Saturday, May 29, 2010

Shels heroes of yesteryear No 8

Billy the Kid

One of the most beloved of all Shels legends was the affable and genial Billy the Kid, who became Shels mascot all through the fifties and into the early sixties. Certainly, no other farmyard animal has featured so strongly in the history of this great club, outshining even the unknown donkey that reversed over Drums goalie Jimmy Sixbellies in the 1920s, causing him to ass-end into heaven.
Billy was born on a farm just outside of Shillelagh. He was given the nickname ‘The Kid’ because that’s apparently what young goats are called and the name stuck. Sadly, he left the farm under a cloud when he was still quite young after an unsavoury incident with a cocker spaniel and a bowl of Instant Whip. Fortunately, the cloud was travelling to Dublin and on his arrival, Billy immediately enlisted in Mrs. Donnelly’s Drama School on Harcourt Street, dreaming of a career on the stage. And indeed, he was quite successful at first, winning wide critical acclaim for his interpretation of the role of Antonio in the Merchant of Venice at the Gate. “His habit of chewing the scenery was a work of genius,” wrote The Times and it became a sort of trademark in his acting career which came to an abrupt end in a performance of Picture of Dorian Gray, when he inadvertently ate the musical score.
Mrs Donnelly suggested he become a mascot and he was interviewed by the Shelbourne FC board of directors in July 1950. His willingness to help keep the match pitch short on weekdays won the day over his only other serious rival, a chicken called Arthur, and the legend was born.
From the start he was a firm favourite with the fans, not least for his tendency to headbutt the opposition mascots in the rear when they turned around. It may come as a surprise to many younger Shels fans but in the fifties many mascots were simply men cavorting about in an animal costume. Billy took great exception to this, calling them the Black and White Minstrels of the mascot world and set about exposing them big time.
(Nowadays, of course, all football club mascots are genuine animals and this is down mainly to Billy and his war on impostors.)
One of the most famous incidents, and one that created a plethora of letters in Mascot Monthly, was the spat with the Bohs Bull prior to an important league game at Dalymount Park. The Bull had been very much playing to the home crowd, flicking Billy with a towel and then denying it theatrically and basically getting right on Billy’s goat.
The Shels manager could see the warning signs and knew that Billy’s blood was boiling. “Billy,” he shouted. “Don’t be a hero!”
But it was too late.
With a snort of defiance, Billy put his head down and charged. The Bull turned tail and fled, Billy hot on his heels. At the penalty spot on the shopping centre end, Billy caught him and butted him right into the back of the net to a tumultuous ovation from the Shels faithful.
Of course, the League came down hard on Billy.
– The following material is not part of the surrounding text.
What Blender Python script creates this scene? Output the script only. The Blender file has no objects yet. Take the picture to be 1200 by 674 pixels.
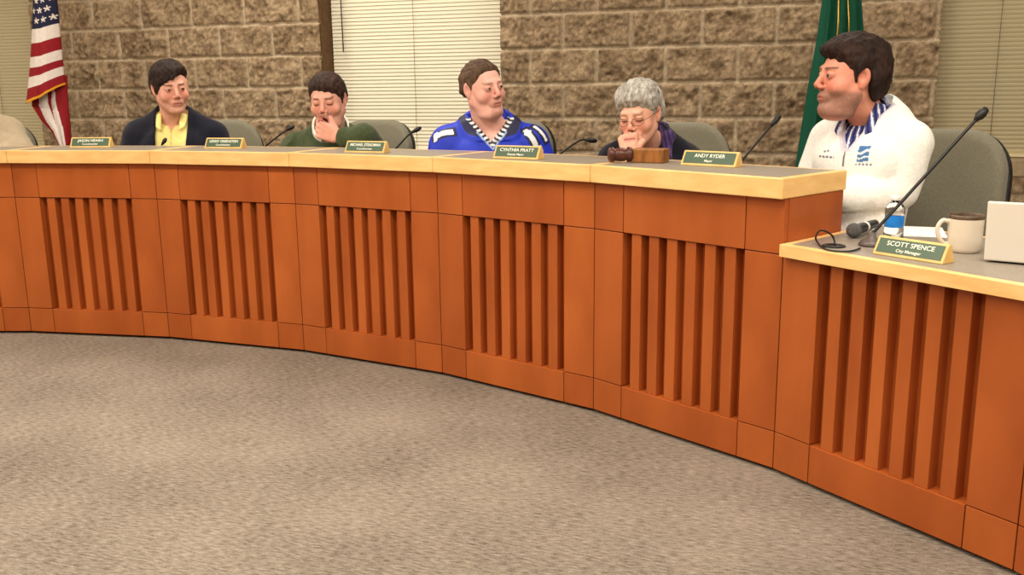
import bpy, bmesh, math, random
import numpy as np
from mathutils import Vector, Matrix
random.seed(7)
rng = np.random.default_rng(11)
C = bpy.context.scene.collection
PI = math.pi

# ------------------------------------------------------------------ camera
CAM_Z = 1.2
F_PX, PITCH, ROLL = 1096.757, 0.210185, 0.011983
_cp, _sp, _cr, _sr = math.cos(PITCH), math.sin(PITCH), math.cos(ROLL), math.sin(ROLL)
FW = np.array([0, _cp, -_sp]); UP0 = np.array([0, _sp, _cp]); RT0 = np.array([1.0, 0, 0])
RT = _cr * RT0 - _sr * UP0; UP = _sr * RT0 + _cr * UP0
def ray(x, y): return FW * F_PX + RT * (x - 600) + UP * (337 - y)
def at_y(x, y, Y):
    v = ray(x, y); return np.array([0, 0, CAM_Z]) + v * (Y / v[1])
def at_z(x, y, z):
    v = ray(x, y); return np.array([0, 0, CAM_Z]) + v * ((z - CAM_Z) / v[2])

cam_d = bpy.data.cameras.new('camera'); cam = bpy.data.objects.new('camera', cam_d); C.objects.link(cam)
cam_d.sensor_width = 36; cam_d.lens = F_PX / 1200 * 36; cam_d.clip_start = 0.05
M = Matrix(((RT[0], UP[0], -FW[0], 0), (RT[1], UP[1], -FW[1], 0), (RT[2], UP[2], -FW[2], CAM_Z), (0, 0, 0, 1)))
cam.matrix_world = M
bpy.context.scene.camera = cam

# ------------------------------------------------------------------ materials
def lin(c):
    return tuple(((v / 255) / 12.92 if v / 255 <= 0.04045 else ((v / 255 + 0.055) / 1.055) ** 2.4) for v in c)
def L3(c): return np.array(lin(c), dtype=np.float32)
def new_mat(name):
    m = bpy.data.materials.new(name); m.use_nodes = True
    nt = m.node_tree; b = nt.nodes['Principled BSDF']
    return m, nt, b
def mat(name, c, c2=None, scale=20.0, stretch=(1, 1, 1), rough=0.6, bump=0.0, bscale=None, metal=0.0, spec=0.4, detail=5, lo=.35, hi=.65, sheen=0):
    m, nt, b = new_mat(name)
    b.inputs['Roughness'].default_value = rough; b.inputs['Metallic'].default_value = metal
    b.inputs['Specular IOR Level'].default_value = spec
    if sheen: b.inputs['Sheen Weight'].default_value = sheen
    tc = nt.nodes.new('ShaderNodeTexCoord'); mp = nt.nodes.new('ShaderNodeMapping'); mp.inputs['Scale'].default_value = stretch
    nt.links.new(tc.outputs['Object'], mp.inputs['Vector'])
    n = nt.nodes.new('ShaderNodeTexNoise'); n.inputs['Scale'].default_value = scale; n.inputs['Detail'].default_value = detail
    nt.links.new(mp.outputs['Vector'], n.inputs['Vector'])
    r = nt.nodes.new('ShaderNodeValToRGB')
    r.color_ramp.elements[0].position = lo; r.color_ramp.elements[1].position = hi
    r.color_ramp.elements[0].color = (*lin(c), 1); r.color_ramp.elements[1].color = (*lin(c2 or c), 1)
    nt.links.new(n.outputs['Fac'], r.inputs['Fac']); nt.links.new(r.outputs['Color'], b.inputs['Base Color'])
    if bump:
        n2 = nt.nodes.new('ShaderNodeTexNoise'); n2.inputs['Scale'].default_value = bscale or scale * 3; n2.inputs['Detail'].default_value = 4
        nt.links.new(mp.outputs['Vector'], n2.inputs['Vector'])
        bp = nt.nodes.new('ShaderNodeBump'); bp.inputs['Strength'].default_value = bump; bp.inputs['Distance'].default_value = 0.01
        nt.links.new(n2.outputs['Fac'], bp.inputs['Height']); nt.links.new(bp.outputs['Normal'], b.inputs['Normal'])
    return m
def vmat(name, rough=0.7, spec=0.3, noise=0.0, nscale=150, bump=0.0, bscale=200, sheen=0, sss=0, stretch=(1, 1, 1)):
    m, nt, b = new_mat(name)
    b.inputs['Roughness'].default_value = rough; b.inputs['Specular IOR Level'].default_value = spec
    if sheen: b.inputs['Sheen Weight'].default_value = sheen
    if sss:
        b.inputs['Subsurface Weight'].default_value = sss; b.inputs['Subsurface Radius'].default_value = (0.01, 0.004, 0.002)
    a = nt.nodes.new('ShaderNodeAttribute'); a.attribute_name = 'Col'
    out = a.outputs['Color']
    tc = nt.nodes.new('ShaderNodeTexCoord'); mp = nt.nodes.new('ShaderNodeMapping'); mp.inputs['Scale'].default_value = stretch
    nt.links.new(tc.outputs['Object'], mp.inputs['Vector'])
    if noise:
        n = nt.nodes.new('ShaderNodeTexNoise'); n.inputs['Scale'].default_value = nscale; n.inputs['Detail'].default_value = 4
        nt.links.new(mp.outputs['Vector'], n.inputs['Vector'])
        mr = nt.nodes.new('ShaderNodeMapRange'); mr.inputs['From Min'].default_value = .3; mr.inputs['From Max'].default_value = .7
        mr.inputs['To Min'].default_value = 1 - noise; mr.inputs['To Max'].default_value = 1 + noise
        nt.links.new(n.outputs['Fac'], mr.inputs['Value'])
        mx = nt.nodes.new('ShaderNodeVectorMath'); mx.operation = 'SCALE'
        nt.links.new(out, mx.inputs[0]); nt.links.new(mr.outputs['Result'], mx.inputs['Scale']); out = mx.outputs['Vector']
    nt.links.new(out, b.inputs['Base Color'])
    if bump:
        n2 = nt.nodes.new('ShaderNodeTexNoise'); n2.inputs['Scale'].default_value = bscale
        nt.links.new(mp.outputs['Vector'], n2.inputs['Vector'])
        bp = nt.nodes.new('ShaderNodeBump'); bp.inputs['Strength'].default_value = bump; bp.inputs['Distance'].default_value = 0.004
        nt.links.new(n2.outputs['Fac'], bp.inputs['Height']); nt.links.new(bp.outputs['Normal'], b.inputs['Normal'])
    return m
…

He produced video evidence that he had been provoked but they still banned him for a record six weeks. “No butts!” they said, when he protested at the severity of the sentence.
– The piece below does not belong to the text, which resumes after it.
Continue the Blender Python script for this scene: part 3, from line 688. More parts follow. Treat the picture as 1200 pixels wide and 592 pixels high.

Billy continued his mascot duties all the way into the sixties. Part of his pre-match ritual was to lead the faithful in singing such popular favourites as ‘Michael row the goat ashore,’ ‘Nanny, get your gun’ and ‘Naaaaannnny,how I love ya, how I love ya, my dear old nanny.’ Once he even daubed himself with rainbow-coloured paint and took to the pitch singing ‘Joseph and his goat of many colours.’
Ironically, as the sixties dawned and the fortunes of the club were due to take a sharp rise, Billy was put out to grass. “Butt, butt, butt...” he protested but the board were Adam Ant.
He spent his remaining days growing his beard and wandering forlornly around Fairview Park, listening to the crowd in Tolka Park on matchdays. On his death in 1961, as a tribute to his memory, the board of directors made him into sixty pairs of gloves.